── RECORDS FOR THIS TASK
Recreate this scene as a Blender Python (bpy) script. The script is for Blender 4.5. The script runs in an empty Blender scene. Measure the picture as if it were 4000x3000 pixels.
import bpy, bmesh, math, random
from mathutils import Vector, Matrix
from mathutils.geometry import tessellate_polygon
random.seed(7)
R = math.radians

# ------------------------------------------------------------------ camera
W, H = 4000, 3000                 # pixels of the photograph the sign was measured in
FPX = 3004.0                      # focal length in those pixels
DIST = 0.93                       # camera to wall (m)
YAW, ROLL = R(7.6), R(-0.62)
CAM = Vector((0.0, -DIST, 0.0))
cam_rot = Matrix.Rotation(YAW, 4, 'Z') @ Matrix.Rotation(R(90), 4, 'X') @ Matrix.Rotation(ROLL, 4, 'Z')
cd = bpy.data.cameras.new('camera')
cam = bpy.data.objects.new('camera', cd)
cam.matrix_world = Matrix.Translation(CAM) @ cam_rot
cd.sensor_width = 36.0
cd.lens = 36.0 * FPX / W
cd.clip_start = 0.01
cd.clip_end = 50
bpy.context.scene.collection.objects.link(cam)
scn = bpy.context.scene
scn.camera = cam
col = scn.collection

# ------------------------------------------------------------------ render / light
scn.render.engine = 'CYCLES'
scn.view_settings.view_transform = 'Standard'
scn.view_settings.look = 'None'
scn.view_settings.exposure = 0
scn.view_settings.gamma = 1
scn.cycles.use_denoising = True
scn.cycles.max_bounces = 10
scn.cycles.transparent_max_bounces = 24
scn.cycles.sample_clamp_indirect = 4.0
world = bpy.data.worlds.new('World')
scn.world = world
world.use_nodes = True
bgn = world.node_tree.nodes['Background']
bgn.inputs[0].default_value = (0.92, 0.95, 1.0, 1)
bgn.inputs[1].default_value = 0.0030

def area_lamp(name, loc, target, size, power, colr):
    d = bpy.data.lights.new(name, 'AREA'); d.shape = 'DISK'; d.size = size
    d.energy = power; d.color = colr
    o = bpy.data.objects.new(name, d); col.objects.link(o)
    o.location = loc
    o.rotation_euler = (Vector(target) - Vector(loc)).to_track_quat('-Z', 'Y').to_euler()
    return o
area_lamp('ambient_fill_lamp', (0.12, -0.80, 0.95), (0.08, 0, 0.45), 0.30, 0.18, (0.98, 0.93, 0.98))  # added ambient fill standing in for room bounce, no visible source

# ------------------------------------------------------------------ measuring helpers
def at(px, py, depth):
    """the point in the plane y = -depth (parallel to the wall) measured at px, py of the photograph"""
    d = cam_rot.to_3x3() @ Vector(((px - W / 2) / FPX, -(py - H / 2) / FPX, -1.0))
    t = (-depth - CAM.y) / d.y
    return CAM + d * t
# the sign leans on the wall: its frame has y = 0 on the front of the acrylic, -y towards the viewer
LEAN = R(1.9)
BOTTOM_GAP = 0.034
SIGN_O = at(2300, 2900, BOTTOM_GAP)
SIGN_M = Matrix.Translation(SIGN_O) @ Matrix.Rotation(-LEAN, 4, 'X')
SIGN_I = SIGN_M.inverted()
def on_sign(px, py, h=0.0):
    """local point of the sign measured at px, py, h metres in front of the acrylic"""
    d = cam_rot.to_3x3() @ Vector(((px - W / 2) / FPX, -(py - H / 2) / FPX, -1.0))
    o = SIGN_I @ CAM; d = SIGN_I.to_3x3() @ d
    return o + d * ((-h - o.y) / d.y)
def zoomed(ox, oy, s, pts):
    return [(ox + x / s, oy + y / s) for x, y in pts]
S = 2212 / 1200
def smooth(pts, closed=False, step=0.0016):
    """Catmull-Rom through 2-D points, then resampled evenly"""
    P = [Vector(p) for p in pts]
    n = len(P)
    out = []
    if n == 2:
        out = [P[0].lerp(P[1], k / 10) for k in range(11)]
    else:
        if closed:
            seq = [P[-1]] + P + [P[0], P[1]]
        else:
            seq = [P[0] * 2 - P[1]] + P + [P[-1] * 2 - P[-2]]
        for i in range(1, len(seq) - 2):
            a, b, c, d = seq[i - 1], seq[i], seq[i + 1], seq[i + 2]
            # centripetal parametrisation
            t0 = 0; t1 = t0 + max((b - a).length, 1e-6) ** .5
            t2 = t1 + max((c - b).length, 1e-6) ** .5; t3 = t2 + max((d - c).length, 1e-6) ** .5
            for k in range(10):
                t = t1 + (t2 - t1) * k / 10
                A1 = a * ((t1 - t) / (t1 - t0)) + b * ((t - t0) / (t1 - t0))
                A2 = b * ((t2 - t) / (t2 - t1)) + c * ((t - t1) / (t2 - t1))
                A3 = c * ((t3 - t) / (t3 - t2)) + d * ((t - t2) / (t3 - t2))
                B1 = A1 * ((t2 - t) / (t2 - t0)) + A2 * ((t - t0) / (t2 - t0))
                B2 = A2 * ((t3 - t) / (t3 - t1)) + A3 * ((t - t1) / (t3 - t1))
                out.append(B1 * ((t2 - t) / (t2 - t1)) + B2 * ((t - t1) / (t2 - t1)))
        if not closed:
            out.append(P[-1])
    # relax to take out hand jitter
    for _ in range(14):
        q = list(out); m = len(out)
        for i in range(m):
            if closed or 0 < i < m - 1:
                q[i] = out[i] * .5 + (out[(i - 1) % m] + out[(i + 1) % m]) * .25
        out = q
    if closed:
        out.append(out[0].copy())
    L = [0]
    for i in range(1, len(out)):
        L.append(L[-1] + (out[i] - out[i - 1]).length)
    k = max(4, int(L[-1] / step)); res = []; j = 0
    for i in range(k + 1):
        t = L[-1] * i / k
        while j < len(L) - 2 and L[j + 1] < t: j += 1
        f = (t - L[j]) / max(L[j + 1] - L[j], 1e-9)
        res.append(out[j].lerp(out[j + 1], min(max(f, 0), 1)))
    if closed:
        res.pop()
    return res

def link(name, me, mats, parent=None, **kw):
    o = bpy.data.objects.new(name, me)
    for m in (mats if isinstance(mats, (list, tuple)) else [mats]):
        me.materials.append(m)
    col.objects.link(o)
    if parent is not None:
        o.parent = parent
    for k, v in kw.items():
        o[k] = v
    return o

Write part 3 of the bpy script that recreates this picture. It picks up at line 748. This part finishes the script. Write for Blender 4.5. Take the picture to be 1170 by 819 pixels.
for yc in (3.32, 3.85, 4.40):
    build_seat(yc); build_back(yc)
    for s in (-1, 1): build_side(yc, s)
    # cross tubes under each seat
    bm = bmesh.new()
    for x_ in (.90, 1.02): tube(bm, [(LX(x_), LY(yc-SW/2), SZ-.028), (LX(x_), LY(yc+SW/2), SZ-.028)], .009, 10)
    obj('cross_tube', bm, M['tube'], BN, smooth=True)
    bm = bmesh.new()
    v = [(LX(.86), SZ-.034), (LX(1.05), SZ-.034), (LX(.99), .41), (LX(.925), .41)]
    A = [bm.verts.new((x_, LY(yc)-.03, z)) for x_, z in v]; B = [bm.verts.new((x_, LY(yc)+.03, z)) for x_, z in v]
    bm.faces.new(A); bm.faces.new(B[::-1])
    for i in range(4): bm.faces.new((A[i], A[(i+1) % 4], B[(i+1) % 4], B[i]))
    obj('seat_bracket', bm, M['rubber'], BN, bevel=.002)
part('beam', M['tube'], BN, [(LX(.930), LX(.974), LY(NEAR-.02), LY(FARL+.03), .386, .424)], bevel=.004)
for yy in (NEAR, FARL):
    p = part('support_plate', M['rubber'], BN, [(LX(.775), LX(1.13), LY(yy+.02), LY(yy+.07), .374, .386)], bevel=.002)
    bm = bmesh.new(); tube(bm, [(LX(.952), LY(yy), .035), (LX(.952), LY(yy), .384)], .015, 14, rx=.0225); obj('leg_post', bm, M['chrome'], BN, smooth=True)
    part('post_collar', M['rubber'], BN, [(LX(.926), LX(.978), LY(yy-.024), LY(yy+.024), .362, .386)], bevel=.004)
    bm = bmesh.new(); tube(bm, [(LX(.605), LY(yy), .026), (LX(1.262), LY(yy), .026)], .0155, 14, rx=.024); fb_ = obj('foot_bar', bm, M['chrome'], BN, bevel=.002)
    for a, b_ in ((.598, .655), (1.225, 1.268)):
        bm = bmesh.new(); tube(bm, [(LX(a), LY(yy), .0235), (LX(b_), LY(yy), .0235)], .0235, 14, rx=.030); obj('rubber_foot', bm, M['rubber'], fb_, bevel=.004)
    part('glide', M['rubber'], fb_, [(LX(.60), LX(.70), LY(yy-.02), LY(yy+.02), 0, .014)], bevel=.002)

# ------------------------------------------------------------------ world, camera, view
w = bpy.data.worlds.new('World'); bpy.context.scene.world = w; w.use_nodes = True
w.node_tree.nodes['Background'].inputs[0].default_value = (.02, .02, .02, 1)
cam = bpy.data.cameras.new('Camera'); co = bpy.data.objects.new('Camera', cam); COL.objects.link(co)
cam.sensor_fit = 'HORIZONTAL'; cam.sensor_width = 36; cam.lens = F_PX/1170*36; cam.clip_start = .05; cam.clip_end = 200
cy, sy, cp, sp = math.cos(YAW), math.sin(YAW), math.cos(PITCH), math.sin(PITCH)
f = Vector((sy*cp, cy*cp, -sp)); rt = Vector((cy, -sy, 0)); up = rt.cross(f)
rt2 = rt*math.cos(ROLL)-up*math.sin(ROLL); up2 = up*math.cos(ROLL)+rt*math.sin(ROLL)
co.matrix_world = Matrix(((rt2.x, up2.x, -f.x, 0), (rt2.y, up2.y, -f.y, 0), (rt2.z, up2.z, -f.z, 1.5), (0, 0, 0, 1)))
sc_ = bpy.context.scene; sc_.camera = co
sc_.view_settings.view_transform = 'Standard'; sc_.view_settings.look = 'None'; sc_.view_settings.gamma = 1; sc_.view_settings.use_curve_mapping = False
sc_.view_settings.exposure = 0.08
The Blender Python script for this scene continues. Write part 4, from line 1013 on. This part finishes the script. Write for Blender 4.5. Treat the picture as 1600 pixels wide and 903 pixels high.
────
WHAT YOU SHOULD DO –
Return, word for word, every line from the top of the entries down to the line that holds "R = math.radians", both included.

RESULT FOR THIS EXERCISE –
Recreate this scene as a Blender Python (bpy) script. The script is for Blender 4.5. The script runs in an empty Blender scene. Measure the picture as if it were 4000x3000 pixels.
import bpy, bmesh, math, random
from mathutils import Vector, Matrix
from mathutils.geometry import tessellate_polygon
random.seed(7)
R = math.radians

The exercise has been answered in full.